Shasta Lake horror—and a glimmer of hope

On the way home from visiting my mother-in-law in the town of Mount Shasta, we stopped at Bridge Bay Resort to take some photos of Shasta Lake

Located at an elevation of 1,067 ft. fifty miles south of Mount Shasta and ten miles north of Redding, Shasta Lake is California’s largest man-made reservoir and its third largest body of water, after Lake Tahoe and the Salton Sea. It feeds the Sacramento River watershed and hence much of the Central Valley, and water from the lake also supplies a hydroelectric powerplant at Shasta Dam.

With 365 miles of shoreline it’s also a major tourist destination in the North State, especially for houseboating. At least when things are “normal,” not that the word “normal” means much anymore in a time when California seems to lurch from one climate crisis to another.

On October 31, 2021, the day I took these photos, the water level was at 885 ft. (full lake elevation is 1067 ft.). That translates into a shocking 22% of capacity. To put this into context: In February 2017, in California's wettest winter on record, Shasta Lake was at 97%, and Shasta Dam released water for the first time in 20 years. But the most recent drought, which started in early 2020 and reached epic proportions this summer, has caused enormous drops in lake levels up and down the state. The record rainfall in late October did help: Shasta Lake's water level is up 4 ft. since October 23, 2021, but we have a long way to go.

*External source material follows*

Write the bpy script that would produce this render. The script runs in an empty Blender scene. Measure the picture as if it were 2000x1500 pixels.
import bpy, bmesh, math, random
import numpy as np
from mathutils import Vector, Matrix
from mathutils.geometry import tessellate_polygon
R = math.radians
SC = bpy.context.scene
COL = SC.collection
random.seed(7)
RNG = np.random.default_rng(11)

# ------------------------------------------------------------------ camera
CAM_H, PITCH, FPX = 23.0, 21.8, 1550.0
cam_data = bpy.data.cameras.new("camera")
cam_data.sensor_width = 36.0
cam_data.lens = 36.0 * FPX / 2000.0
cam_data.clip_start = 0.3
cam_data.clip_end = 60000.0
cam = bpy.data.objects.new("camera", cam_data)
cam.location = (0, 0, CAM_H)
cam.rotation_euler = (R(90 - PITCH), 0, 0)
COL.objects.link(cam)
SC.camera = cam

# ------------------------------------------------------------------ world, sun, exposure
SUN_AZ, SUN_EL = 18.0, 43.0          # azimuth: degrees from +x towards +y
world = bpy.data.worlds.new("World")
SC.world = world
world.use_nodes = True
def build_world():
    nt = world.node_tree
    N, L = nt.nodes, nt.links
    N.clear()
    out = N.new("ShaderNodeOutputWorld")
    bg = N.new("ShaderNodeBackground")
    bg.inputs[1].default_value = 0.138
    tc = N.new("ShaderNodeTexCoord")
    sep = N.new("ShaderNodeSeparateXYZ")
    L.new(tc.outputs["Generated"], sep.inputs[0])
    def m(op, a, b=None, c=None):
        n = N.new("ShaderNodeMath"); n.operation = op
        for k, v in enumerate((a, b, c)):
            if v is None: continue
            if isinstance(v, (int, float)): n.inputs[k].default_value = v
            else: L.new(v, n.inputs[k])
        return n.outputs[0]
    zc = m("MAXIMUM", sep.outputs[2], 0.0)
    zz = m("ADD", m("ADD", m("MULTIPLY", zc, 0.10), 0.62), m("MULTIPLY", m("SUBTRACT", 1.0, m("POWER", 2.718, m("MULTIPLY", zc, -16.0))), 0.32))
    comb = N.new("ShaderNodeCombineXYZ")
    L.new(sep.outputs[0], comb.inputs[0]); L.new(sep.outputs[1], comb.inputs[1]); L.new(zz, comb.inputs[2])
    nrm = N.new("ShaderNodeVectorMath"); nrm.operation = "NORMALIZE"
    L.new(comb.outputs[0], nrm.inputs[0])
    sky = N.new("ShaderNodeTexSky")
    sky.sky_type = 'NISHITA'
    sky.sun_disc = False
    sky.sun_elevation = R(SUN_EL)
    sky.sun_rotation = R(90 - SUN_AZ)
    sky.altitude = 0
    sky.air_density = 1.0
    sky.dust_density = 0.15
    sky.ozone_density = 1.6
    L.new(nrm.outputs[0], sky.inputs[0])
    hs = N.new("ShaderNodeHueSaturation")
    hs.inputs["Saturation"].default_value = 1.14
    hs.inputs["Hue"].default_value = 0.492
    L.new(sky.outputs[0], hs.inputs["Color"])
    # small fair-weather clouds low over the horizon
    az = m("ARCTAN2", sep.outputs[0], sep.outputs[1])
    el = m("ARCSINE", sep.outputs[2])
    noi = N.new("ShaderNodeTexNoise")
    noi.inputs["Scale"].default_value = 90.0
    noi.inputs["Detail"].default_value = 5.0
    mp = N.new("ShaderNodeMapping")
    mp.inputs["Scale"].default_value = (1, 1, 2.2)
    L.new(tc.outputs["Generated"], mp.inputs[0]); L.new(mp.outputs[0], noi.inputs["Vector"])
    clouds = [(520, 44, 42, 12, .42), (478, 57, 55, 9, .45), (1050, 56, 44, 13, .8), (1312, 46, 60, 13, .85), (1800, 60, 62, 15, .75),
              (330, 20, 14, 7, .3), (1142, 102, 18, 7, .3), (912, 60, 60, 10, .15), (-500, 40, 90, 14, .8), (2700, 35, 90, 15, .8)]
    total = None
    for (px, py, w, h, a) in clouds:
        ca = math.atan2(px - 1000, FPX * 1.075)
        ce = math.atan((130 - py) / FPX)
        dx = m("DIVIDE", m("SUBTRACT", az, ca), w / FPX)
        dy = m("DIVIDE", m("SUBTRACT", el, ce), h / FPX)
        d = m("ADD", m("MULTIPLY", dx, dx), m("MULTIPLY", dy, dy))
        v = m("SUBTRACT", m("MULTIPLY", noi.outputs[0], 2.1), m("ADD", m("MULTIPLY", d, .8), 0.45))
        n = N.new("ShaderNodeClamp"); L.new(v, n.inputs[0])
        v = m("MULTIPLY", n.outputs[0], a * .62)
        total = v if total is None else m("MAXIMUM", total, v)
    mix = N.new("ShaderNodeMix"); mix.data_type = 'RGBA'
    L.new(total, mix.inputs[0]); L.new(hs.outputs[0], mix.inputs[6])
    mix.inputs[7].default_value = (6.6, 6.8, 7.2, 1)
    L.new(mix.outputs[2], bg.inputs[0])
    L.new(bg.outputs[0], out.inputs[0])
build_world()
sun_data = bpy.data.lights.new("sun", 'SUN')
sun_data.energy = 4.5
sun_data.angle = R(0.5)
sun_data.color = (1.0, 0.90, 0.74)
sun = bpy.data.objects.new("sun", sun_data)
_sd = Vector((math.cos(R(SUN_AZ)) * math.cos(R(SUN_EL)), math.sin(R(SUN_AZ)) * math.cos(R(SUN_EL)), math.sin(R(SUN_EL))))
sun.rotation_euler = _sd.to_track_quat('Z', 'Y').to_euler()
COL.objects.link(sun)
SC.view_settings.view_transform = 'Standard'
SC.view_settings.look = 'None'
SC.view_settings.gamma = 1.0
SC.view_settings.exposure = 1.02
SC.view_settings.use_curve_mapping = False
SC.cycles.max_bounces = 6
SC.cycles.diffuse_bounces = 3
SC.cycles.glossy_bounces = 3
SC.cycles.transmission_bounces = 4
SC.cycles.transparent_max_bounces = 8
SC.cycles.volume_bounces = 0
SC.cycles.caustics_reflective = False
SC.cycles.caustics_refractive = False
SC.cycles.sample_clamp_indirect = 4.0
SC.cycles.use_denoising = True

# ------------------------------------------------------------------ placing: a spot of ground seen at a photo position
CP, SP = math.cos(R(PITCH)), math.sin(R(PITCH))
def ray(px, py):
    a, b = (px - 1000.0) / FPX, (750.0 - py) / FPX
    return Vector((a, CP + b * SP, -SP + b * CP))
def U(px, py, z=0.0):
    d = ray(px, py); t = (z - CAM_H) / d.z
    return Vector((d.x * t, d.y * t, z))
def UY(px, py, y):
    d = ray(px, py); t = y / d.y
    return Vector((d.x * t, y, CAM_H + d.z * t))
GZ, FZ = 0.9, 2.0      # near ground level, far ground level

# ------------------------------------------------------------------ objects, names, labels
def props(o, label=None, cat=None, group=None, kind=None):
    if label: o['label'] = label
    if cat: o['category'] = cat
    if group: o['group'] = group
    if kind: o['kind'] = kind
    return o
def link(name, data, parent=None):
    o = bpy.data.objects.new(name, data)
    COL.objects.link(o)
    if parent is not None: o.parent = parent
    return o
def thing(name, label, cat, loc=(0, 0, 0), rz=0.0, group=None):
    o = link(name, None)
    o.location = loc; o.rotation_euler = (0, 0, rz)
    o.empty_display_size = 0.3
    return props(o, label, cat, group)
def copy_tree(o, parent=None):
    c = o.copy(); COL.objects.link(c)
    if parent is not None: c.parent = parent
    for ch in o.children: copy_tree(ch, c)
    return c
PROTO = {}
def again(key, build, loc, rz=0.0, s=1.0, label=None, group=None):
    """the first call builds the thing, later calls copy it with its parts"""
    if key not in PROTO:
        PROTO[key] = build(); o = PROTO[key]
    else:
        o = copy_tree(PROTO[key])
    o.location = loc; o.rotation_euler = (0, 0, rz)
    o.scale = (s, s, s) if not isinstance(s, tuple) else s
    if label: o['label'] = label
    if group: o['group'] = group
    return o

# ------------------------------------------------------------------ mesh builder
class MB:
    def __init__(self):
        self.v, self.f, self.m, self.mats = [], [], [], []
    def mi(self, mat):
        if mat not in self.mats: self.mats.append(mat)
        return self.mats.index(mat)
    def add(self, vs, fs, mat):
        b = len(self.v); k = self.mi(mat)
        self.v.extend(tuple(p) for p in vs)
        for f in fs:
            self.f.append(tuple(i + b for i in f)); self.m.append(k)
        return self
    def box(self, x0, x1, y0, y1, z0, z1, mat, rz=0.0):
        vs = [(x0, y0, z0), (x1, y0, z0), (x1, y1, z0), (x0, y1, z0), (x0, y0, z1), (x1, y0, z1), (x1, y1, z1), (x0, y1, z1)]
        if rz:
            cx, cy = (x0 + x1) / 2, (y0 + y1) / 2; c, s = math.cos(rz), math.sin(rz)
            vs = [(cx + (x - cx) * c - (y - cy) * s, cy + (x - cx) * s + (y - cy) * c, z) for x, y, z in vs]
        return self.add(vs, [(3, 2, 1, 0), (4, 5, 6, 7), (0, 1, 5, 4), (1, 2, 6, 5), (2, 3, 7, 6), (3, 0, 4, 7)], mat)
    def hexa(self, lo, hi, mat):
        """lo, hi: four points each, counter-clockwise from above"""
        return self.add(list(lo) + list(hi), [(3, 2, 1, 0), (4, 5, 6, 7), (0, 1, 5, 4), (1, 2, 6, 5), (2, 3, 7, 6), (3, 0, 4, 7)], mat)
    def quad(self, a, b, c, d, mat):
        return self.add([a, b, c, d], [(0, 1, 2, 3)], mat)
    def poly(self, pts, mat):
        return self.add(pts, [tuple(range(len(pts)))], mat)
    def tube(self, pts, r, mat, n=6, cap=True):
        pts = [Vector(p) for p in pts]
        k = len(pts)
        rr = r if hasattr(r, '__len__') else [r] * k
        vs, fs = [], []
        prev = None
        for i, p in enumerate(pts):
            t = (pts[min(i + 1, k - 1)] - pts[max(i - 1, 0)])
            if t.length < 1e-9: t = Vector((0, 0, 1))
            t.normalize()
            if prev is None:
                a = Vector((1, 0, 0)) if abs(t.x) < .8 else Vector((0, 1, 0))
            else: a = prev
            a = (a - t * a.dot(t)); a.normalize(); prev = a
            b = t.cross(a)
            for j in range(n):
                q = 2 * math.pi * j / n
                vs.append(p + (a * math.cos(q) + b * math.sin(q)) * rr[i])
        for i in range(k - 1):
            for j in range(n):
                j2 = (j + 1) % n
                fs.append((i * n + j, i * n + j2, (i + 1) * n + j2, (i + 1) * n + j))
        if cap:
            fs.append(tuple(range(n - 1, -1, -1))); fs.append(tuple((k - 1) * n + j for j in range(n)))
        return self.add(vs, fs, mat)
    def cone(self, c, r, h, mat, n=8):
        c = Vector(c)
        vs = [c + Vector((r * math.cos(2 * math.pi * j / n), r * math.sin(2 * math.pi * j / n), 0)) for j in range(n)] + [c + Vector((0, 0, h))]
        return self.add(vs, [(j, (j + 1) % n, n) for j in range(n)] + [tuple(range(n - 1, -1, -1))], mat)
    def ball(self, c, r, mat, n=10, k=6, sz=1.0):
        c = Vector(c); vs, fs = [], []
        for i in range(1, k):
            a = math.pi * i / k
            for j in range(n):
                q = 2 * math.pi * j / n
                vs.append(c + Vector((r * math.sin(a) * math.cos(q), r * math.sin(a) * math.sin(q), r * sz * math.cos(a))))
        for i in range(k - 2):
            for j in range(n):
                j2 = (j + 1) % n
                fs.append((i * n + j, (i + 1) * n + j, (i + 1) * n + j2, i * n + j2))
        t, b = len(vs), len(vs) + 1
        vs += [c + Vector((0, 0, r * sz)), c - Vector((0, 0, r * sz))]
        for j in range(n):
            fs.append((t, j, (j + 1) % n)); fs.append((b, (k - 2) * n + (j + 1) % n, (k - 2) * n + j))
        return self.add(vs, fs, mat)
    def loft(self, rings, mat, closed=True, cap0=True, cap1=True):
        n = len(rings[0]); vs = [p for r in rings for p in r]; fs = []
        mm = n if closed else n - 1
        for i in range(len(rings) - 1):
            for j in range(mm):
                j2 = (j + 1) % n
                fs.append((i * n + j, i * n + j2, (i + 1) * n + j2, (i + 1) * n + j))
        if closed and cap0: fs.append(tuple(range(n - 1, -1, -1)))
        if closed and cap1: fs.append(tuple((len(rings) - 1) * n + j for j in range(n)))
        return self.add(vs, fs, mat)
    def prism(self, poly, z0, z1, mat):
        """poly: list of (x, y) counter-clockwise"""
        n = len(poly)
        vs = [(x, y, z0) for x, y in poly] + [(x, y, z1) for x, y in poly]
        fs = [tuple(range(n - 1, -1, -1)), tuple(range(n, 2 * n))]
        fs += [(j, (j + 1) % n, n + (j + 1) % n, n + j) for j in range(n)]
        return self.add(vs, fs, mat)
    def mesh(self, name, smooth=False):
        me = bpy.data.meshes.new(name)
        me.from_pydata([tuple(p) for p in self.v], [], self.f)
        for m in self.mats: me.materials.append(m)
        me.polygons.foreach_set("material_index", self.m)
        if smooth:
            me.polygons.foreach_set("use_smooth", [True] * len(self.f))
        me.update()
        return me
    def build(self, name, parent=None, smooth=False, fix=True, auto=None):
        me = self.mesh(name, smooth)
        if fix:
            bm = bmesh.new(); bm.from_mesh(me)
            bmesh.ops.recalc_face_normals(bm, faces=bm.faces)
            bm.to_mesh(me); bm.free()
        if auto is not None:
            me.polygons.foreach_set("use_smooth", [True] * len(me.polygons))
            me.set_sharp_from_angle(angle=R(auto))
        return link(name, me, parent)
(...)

Shasta Lake's exposed shoreline has a brutal sort of beauty, much like Lake Powell does. But that's not the way Shasta Lake is supposed to look. When it’s full, the water level is close to the tree line and you see almost no bathtub ring. In light of that, the current state is a bleak, if memorable, sight indeed.

Pit River Bridge across Shasta Lake, with Interstate 5 traffic on the upper deck and the Pacific Union Railroad on the lower deck

Bridge Bay Marina 1 and 2, with Pit River Bridge on the right. The slips are for private boats as well as for houseboats you can rent. Not that houseboating is much fun when the lake is so low and many places you can ordinarily go are dry.

Bridge Bay Marina 3 and 4

Bridge Bay Marina 4

Here is a photo of the Pit River Bridge and Bridge Bay Marina 1 and 2 taken by Florence Low of the California Department of Water Resources on February 25, 2016 when the lake was at 79 percent capacity:

© Florence Low/California Department of Water Resources

The difference is mind-blowing. 

Shasta Lake has a long way to go, but with the recent rains, there's a glimmer of hope that things are on the right track. Good news: more rain is in the forecast for the area—about 2 inches on Monday and Tuesday.

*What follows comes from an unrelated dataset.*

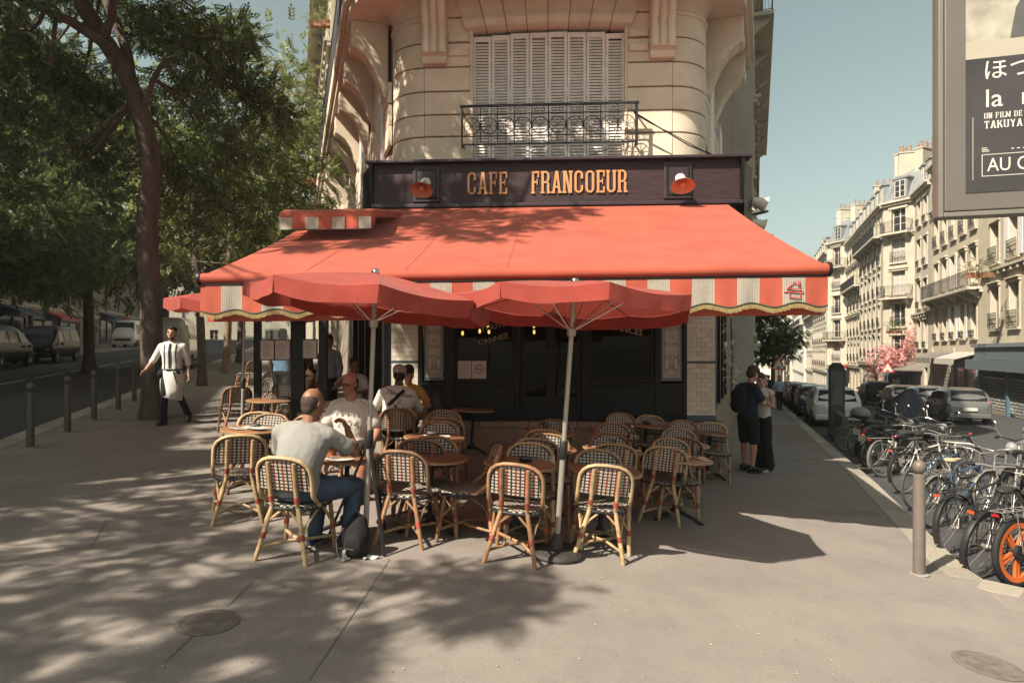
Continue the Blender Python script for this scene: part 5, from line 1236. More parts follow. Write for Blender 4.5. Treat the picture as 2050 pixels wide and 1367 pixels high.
def blobs_at(lst): return [(P(x, y, d), r) for x, y, d, r in lst]
# the big curved ash tree behind the waiter
bt = G(305, 838); D = bt.y
tree('ash_tree', 'big street tree with curved dark trunk behind the walking waiter', [bt, P(302,640,D), P(294,450,D), P(303,340,D-0.1), P(284,240,D-0.3), P(247,140,D-0.5), P(192,55,D-0.8), P(140,-40,D-1.2)], (0.205,0.135),
 blobs_at([(-30,40,D-0.6,(0.8,0.9,0.5)),(40,225,D-0.4,(0.7,0.8,0.5)),(95,110,D+0.9,(0.8,0.8,0.5)),(15,330,D-0.8,(0.5,0.8,0.7)),(350,50,D+0.2,(0.7,0.9,0.5)),(430,95,D-0.8,(0.75,0.9,0.38)),(480,165,D-0.2,(0.55,0.8,0.32)),(390,185,D+0.6,(0.6,0.8,0.45)),(530,215,D+0.4,(0.4,0.6,0.22)),(180,-150,D-1.5,(1.2,1.2,0.5)),(320,-110,D-1.5,(0.7,1.0,0.4)),(0,-100,D-2,(1.2,1.2,0.7)),(-120,100,D-2,(1.0,1.2,1.2)),(100,420,D+0.8,(0.6,0.8,0.45)),(420,260,D+0.8,(0.55,0.8,0.35)),(150,300,D+1.4,(0.8,0.9,0.6)),(350,330,D+1.5,(0.7,0.9,0.5)),(160,180,D+1.8,(0.9,0.8,0.5)),(60,130,D+1.0,(0.7,0.8,0.5)),(290,60,D+1.6,(0.8,0.8,0.5)),(230,200,D+2.2,(0.9,0.8,0.6)),(120,0,D+0.8,(0.9,0.8,0.4)),(40,60,D+0.6,(0.7,0.8,0.5))]),
 seed=4, per=32, clump=0.42, density=1.35, limbs=[([P(225,100,D-0.8),P(150,48,D-1.1),P(90,20,D-1.5),P(10,-40,D-2)],0.10,0.05), ([P(288,210,D-0.4),P(330,120,D-0.6),P(400,60,D-1)],0.06,0.02), ([P(210,70,D-0.9),P(225,20,D-1.2),P(240,-60,D-1.5)],0.08,0.05), ([P(262,165,D-0.5),P(250,90,D-0.4),P(215,10,D-0.3),P(190,-80,D)],0.10,0.07)])
k2 = P(270,455,D-0.22)
kn = MB(); kn.sph(k2, (0.11,0.10,0.16), 10, 8); 
# trees up the left street, on the cafe side
def street_tree(px, py, name, label, lean, hgt, r, blobs, seed, leaf='leaf_mid', bark='bark', tmpl=SPRAY_BIG, per=20, clump=0.8, d=None, limbs=None, dens=1.0):
    b = G(px, py) if d is None else Vector((P(px,py,d).x, d, H(P(px,py,d).x, d))); D_ = b.y
    pts = [b] + [Vector((b.x + lean*k, D_, b.z + hgt*k)) for k in (0.33,0.66,1.0)]
    pts[1].x += 0.04; return tree(name, label, pts, (r, r*0.55), blobs_at(blobs), leaf, tmpl, per, clump, dens, seed, bark, limbs)
street_tree(405,772,'street_tree','slim straight street tree right behind the waiter',-0.3,6.2,0.135,[(390,330,15.5,(1.3,1.5,0.9)),(450,250,16,(1.4,1.5,0.9)),(500,330,16.5,(1.1,1.5,0.8)),(350,430,15,(0.9,1.2,0.6)),(470,430,16,(1.2,1.4,0.7)),(560,300,17,(0.9,1.2,1.0)),(560,420,17,(0.8,1.2,0.6)),(580,180,18,(0.6,1.3,1.2)),(430,160,16,(1.2,1.2,0.7)),(520,500,16.5,(0.9,1.0,0.5)),(620,350,16,(0.5,0.7,0.4))],11)
street_tree(452,746,'street_tree','pale trunked street tree seen left of the third pole',0.2,6.5,0.16,[(520,240,24,(1.8,2.0,1.6)),(560,160,25,(1.2,1.8,1.2)),(440,400,22,(2.0,2.0,1.5)),(540,480,23,(1.6,2.0,1.2)),(360,300,21,(1.8,2.0,1.4)),(300,480,20,(1.5,2.0,1.0)),(600,480,24,(1.0,1.5,1.0)),(610,560,24,(0.7,1.4,0.8))],12,'leaf_pale','bark_pale',SPRAY_BIG,20,0.95,dens=0.8)
street_tree(480,726,'street_tree','dark street tree trunk beside the white van, seen under the awning',0.1,7,0.2,[(470,450,31,(2.4,2.5,2.0)),(380,400,31,(2.4,2.5,2.2)),(560,420,32,(2.0,2.5,2.0)),(590,300,33,(1.4,2.5,2.2)),(420,540,30,(2.0,2.2,1.2))],13,'leaf_mid','bark',SPRAY_HUGE,18,1.3)
# row across the left street
street_tree(178,655,'street_tree','tree across the left street behind the iron column',-0.2,8,0.22,[(180,300,26,(2.6,2.5,1.8)),(100,400,25,(2.6,2.5,1.8)),(240,420,26,(2.2,2.5,1.5)),(40,300,24,(2.2,2.5,1.8)),(160,500,26,(2.6,2.2,1.2)),(60,500,24,(2.4,2.4,1.4)),(250,250,27,(1.8,2.2,1.4)),(130,210,25,(1.6,2.0,1.2)),(240,520,26,(1.6,2.0,0.8))],14,'leaf_mid','bark',SPRAY_HUGE,18,1.2,d=27)
street_tree(-40,700,'street_tree','tree at the left edge across the street above the vans',0.2,7,0.2,[(-20,400,19,(2.2,2.2,1.6)),(40,480,19,(2.0,2.0,1.3)),(20,560,19,(1.8,1.8,0.7)),(-60,250,18,(2.2,2.0,1.6)),(100,540,20,(1.4,1.8,0.6))],15,'leaf_dark','bark',SPRAY_BIG,22,1.0,d=20)
street_tree(330,640,'street_tree','tree far up the left street behind the big trunk',0.0,9,0.25,[(330,420,42,(3.2,3,2.6)),(400,320,44,(3.4,3,2.6)),(260,360,42,(3.2,3,2.6)),(480,380,45,(3,3,2.8)),(220,480,42,(3,3,1.8)),(360,540,42,(2.8,3,1.2)),(440,500,44,(2.8,3,1.5))],16,'leaf_mid','bark',SPRAY_HUGE,16,1.8,d=43)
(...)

© Gerhard Bock, 2021. All rights reserved. To receive all new posts by email, please subscribe here.


  1. Terrifying is a word I would use. Without water nothing survives. There is an interesting post on the state of California's reservoirs on PhotoBotanic's website. Saxon Holt has also taken some very alarming photos similar to yours. Hopefully more rain is on it's way. We are super dry here as well but nothing in the immediate forecast.

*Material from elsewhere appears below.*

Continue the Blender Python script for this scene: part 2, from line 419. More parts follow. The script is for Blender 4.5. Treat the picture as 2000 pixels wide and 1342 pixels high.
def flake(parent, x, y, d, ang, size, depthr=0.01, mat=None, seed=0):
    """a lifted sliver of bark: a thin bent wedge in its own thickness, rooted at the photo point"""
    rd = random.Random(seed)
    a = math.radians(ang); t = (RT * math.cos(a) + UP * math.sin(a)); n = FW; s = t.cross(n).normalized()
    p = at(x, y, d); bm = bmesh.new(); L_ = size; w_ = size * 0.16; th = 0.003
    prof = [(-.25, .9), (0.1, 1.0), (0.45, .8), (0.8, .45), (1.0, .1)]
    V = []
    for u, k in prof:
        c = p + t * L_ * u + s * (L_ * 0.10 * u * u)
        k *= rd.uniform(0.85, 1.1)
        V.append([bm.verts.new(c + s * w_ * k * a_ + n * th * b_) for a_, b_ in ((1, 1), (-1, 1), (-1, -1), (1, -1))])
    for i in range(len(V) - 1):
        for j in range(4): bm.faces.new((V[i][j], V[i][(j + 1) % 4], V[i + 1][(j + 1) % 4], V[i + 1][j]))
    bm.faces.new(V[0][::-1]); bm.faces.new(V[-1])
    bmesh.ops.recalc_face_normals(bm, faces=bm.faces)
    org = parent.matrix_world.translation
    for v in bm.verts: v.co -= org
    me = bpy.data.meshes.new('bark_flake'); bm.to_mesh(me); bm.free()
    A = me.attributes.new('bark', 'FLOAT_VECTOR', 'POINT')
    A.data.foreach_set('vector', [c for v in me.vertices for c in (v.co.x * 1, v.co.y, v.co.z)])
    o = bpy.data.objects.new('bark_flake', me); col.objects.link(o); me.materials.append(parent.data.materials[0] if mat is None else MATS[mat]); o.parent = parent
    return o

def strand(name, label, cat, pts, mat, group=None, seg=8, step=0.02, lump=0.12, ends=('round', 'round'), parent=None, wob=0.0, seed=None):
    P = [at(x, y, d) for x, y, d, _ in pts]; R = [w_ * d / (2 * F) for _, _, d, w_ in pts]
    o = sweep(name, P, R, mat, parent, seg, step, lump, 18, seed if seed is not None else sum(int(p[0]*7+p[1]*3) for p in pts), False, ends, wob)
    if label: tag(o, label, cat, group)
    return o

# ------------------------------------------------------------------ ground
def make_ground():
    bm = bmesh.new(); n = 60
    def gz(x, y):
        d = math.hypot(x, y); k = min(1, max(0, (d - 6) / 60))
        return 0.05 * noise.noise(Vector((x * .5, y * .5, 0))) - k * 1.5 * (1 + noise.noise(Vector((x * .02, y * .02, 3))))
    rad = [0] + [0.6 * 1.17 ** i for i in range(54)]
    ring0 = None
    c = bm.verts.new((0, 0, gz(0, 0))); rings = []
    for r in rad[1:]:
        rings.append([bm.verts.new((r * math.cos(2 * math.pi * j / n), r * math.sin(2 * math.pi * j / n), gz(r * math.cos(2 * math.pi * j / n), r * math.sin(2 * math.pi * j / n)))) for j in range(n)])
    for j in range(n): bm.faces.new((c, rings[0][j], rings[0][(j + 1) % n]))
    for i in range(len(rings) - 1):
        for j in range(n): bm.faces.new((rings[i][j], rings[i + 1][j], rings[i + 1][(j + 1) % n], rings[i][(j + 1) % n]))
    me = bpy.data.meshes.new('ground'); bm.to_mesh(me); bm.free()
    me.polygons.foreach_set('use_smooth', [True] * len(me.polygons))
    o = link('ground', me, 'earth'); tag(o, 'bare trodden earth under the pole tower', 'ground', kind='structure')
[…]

  2. It's all very scary. I hope NorCal does indeed get a decent amount of rain this year, ameliorating some of the problems up your way. The prognosis isn't anywhere near as promising for SoCal. We have a small chance of rain in the coming week but it seems to be evaporating. The heavy marine layer actually gave us 0.02/inch of precipitation yesterday, though.

  3. My rain gauge says 9" total since our first rain. Of course since it's been mild and the soil is still reasonably warm I have weeds popping up everywhere. But I don't care .. the end of fire season and good rainfall totals is worth a few hours of weed control. It would be great to have a normal 25 to 35 inches this winter.

  4. We are all hoping for a good rain season. Best wishes for rain tonight. NWS says "100% chance" for your area--those are good odds!